Data excerpts ▸
• • •
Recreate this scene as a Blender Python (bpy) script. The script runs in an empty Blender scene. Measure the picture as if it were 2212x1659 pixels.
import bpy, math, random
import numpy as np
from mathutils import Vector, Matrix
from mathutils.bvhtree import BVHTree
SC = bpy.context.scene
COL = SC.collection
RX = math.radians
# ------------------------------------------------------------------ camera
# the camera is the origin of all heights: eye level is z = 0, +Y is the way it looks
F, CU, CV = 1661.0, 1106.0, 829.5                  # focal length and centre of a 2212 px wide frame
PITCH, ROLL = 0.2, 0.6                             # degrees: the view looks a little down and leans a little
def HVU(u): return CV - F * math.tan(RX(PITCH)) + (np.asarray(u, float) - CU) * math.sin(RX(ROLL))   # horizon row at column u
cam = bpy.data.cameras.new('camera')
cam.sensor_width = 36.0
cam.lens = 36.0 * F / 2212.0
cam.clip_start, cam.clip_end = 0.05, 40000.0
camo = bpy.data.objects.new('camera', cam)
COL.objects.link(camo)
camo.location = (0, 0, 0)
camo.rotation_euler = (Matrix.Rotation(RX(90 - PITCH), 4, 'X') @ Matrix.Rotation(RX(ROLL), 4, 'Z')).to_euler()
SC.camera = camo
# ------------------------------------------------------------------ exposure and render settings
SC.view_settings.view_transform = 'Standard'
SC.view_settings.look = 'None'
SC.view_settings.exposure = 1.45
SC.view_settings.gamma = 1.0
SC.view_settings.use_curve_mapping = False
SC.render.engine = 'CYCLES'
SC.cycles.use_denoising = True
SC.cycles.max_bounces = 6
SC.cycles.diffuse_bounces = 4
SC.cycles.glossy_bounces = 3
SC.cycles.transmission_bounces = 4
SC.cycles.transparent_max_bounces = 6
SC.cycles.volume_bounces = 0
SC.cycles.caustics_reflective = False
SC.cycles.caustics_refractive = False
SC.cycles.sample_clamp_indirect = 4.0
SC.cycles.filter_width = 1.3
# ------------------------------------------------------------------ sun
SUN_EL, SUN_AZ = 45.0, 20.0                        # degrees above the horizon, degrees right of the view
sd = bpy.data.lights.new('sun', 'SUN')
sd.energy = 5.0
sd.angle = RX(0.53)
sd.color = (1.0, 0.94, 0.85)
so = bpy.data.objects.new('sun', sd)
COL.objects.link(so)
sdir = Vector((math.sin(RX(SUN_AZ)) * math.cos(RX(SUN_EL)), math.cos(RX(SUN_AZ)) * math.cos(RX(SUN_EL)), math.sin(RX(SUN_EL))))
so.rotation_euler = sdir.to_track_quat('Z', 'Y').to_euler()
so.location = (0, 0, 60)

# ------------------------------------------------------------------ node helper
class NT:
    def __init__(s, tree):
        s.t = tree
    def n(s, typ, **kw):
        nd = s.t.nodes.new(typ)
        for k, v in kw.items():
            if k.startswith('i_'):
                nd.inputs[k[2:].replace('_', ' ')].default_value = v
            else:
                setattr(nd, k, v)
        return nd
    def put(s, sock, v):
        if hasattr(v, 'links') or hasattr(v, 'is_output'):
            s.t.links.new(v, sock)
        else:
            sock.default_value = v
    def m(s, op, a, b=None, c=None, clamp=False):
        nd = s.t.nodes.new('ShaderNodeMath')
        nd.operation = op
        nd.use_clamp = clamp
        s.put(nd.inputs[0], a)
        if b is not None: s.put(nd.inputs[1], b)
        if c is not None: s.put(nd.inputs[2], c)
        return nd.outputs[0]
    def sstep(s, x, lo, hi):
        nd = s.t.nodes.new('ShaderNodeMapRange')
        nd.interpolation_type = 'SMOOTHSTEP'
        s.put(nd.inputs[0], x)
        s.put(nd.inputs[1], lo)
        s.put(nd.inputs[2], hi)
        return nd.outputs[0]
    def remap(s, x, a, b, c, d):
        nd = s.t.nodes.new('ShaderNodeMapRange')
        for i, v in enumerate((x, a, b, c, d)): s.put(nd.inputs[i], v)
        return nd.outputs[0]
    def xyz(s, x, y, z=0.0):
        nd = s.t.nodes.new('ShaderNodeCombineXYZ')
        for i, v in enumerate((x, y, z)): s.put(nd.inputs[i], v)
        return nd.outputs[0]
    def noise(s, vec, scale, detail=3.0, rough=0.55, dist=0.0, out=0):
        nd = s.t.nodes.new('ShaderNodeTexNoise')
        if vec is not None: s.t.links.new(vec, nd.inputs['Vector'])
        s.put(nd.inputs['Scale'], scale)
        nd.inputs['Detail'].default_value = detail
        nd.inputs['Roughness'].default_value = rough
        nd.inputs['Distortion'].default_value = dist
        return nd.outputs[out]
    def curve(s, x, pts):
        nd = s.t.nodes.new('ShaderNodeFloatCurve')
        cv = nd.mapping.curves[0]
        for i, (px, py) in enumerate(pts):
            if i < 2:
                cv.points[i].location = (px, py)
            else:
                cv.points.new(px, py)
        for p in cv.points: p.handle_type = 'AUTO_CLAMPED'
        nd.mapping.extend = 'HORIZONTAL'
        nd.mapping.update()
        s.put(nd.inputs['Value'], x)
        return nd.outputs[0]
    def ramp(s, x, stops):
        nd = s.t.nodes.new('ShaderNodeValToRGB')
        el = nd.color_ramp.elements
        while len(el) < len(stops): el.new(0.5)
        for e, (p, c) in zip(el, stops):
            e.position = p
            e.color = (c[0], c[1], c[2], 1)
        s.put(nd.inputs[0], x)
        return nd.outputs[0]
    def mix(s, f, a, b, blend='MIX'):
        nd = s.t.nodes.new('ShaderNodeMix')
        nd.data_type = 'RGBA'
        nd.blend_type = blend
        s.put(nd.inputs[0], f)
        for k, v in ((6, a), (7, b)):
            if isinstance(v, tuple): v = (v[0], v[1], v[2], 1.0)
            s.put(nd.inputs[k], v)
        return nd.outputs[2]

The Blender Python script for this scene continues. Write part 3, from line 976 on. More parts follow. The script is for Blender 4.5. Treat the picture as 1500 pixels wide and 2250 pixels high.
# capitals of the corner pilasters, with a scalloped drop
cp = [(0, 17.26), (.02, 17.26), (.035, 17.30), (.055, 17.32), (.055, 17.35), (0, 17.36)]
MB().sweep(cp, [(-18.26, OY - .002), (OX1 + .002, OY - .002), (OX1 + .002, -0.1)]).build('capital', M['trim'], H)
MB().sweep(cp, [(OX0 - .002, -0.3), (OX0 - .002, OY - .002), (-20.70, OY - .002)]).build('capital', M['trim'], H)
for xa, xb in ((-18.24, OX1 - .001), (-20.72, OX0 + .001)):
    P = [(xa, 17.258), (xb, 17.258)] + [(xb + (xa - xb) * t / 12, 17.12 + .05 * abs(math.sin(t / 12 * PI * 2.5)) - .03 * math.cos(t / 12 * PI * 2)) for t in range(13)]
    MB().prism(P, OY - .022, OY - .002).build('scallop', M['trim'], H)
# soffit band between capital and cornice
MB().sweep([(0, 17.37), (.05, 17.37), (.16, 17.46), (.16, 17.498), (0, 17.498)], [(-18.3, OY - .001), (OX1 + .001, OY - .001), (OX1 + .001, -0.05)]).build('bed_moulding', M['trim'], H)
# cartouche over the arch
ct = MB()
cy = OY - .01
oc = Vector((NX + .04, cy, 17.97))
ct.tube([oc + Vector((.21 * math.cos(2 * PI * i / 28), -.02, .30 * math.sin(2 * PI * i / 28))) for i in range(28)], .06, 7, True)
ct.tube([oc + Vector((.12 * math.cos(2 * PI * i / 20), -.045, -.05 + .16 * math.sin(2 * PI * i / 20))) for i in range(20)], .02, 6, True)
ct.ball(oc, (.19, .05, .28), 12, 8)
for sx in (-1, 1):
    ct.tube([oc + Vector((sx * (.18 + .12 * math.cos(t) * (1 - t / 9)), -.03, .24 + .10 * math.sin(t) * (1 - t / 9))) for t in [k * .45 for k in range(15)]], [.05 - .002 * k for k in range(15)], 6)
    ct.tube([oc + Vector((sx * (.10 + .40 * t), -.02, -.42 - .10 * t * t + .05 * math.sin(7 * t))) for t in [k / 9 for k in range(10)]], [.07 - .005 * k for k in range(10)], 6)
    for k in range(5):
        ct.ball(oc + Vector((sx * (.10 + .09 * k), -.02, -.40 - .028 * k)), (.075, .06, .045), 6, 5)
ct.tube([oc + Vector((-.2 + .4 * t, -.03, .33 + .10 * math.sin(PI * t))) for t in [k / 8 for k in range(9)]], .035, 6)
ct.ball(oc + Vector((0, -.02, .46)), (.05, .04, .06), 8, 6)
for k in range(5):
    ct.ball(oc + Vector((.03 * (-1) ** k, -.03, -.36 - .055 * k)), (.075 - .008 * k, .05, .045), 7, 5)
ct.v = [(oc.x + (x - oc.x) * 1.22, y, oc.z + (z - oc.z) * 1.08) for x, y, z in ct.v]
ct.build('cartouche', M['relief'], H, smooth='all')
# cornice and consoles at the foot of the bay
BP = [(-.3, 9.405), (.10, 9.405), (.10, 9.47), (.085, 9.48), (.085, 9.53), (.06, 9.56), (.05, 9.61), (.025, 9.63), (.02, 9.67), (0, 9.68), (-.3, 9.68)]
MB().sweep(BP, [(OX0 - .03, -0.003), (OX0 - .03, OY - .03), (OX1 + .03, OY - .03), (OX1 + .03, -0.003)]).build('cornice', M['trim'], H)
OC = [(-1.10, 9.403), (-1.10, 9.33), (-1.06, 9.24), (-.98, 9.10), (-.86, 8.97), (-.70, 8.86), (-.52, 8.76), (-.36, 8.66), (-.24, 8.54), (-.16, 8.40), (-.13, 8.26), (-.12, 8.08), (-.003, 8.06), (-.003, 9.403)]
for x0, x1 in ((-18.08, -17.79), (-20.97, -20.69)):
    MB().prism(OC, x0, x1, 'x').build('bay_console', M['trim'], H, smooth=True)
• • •
Directions for this task ▸ Provide the count, and nothing else, of lines in the data above where the word "wide" occurs.

Solution to the problem ▸ 2